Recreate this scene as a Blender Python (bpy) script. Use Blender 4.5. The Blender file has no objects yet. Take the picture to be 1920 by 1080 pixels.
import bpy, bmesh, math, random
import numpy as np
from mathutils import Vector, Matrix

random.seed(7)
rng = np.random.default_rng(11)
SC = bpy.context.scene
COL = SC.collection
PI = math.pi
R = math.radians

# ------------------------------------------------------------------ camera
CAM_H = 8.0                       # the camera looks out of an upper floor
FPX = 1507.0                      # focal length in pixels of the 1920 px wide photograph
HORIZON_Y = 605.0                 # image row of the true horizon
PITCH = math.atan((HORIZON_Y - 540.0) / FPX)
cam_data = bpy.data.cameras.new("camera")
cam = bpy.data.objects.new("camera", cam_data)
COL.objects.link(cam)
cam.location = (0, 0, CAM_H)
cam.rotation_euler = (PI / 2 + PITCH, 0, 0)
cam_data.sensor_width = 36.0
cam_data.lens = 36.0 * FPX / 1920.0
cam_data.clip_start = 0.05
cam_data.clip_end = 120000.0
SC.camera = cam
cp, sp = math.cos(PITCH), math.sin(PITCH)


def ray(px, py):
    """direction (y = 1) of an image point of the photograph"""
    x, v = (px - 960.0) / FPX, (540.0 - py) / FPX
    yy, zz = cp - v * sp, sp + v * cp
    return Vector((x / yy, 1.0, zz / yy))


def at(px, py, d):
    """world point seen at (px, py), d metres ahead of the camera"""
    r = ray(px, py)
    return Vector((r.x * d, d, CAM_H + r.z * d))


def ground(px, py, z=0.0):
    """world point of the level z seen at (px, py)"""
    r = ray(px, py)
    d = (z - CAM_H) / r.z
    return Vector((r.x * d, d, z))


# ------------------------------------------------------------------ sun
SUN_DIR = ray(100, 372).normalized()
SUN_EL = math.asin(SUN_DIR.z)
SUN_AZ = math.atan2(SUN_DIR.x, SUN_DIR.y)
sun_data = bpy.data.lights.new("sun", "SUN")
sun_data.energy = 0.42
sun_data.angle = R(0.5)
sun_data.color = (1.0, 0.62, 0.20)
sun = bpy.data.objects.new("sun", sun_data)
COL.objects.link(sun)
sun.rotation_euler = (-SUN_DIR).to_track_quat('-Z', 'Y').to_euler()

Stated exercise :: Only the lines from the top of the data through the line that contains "return Vector((r.x * d, d, z))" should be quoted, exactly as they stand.

Written response ::
Recreate this scene as a Blender Python (bpy) script. Use Blender 4.5. The Blender file has no objects yet. Take the picture to be 1920 by 1080 pixels.
import bpy, bmesh, math, random
import numpy as np
from mathutils import Vector, Matrix

random.seed(7)
rng = np.random.default_rng(11)
SC = bpy.context.scene
COL = SC.collection
PI = math.pi
R = math.radians

# ------------------------------------------------------------------ camera
CAM_H = 8.0                       # the camera looks out of an upper floor
FPX = 1507.0                      # focal length in pixels of the 1920 px wide photograph
HORIZON_Y = 605.0                 # image row of the true horizon
PITCH = math.atan((HORIZON_Y - 540.0) / FPX)
cam_data = bpy.data.cameras.new("camera")
cam = bpy.data.objects.new("camera", cam_data)
COL.objects.link(cam)
cam.location = (0, 0, CAM_H)
cam.rotation_euler = (PI / 2 + PITCH, 0, 0)
cam_data.sensor_width = 36.0
cam_data.lens = 36.0 * FPX / 1920.0
cam_data.clip_start = 0.05
cam_data.clip_end = 120000.0
SC.camera = cam
cp, sp = math.cos(PITCH), math.sin(PITCH)


def ray(px, py):
    """direction (y = 1) of an image point of the photograph"""
    x, v = (px - 960.0) / FPX, (540.0 - py) / FPX
    yy, zz = cp - v * sp, sp + v * cp
    return Vector((x / yy, 1.0, zz / yy))


def at(px, py, d):
    """world point seen at (px, py), d metres ahead of the camera"""
    r = ray(px, py)
    return Vector((r.x * d, d, CAM_H + r.z * d))


def ground(px, py, z=0.0):
    """world point of the level z seen at (px, py)"""
    r = ray(px, py)
    d = (z - CAM_H) / r.z
    return Vector((r.x * d, d, z))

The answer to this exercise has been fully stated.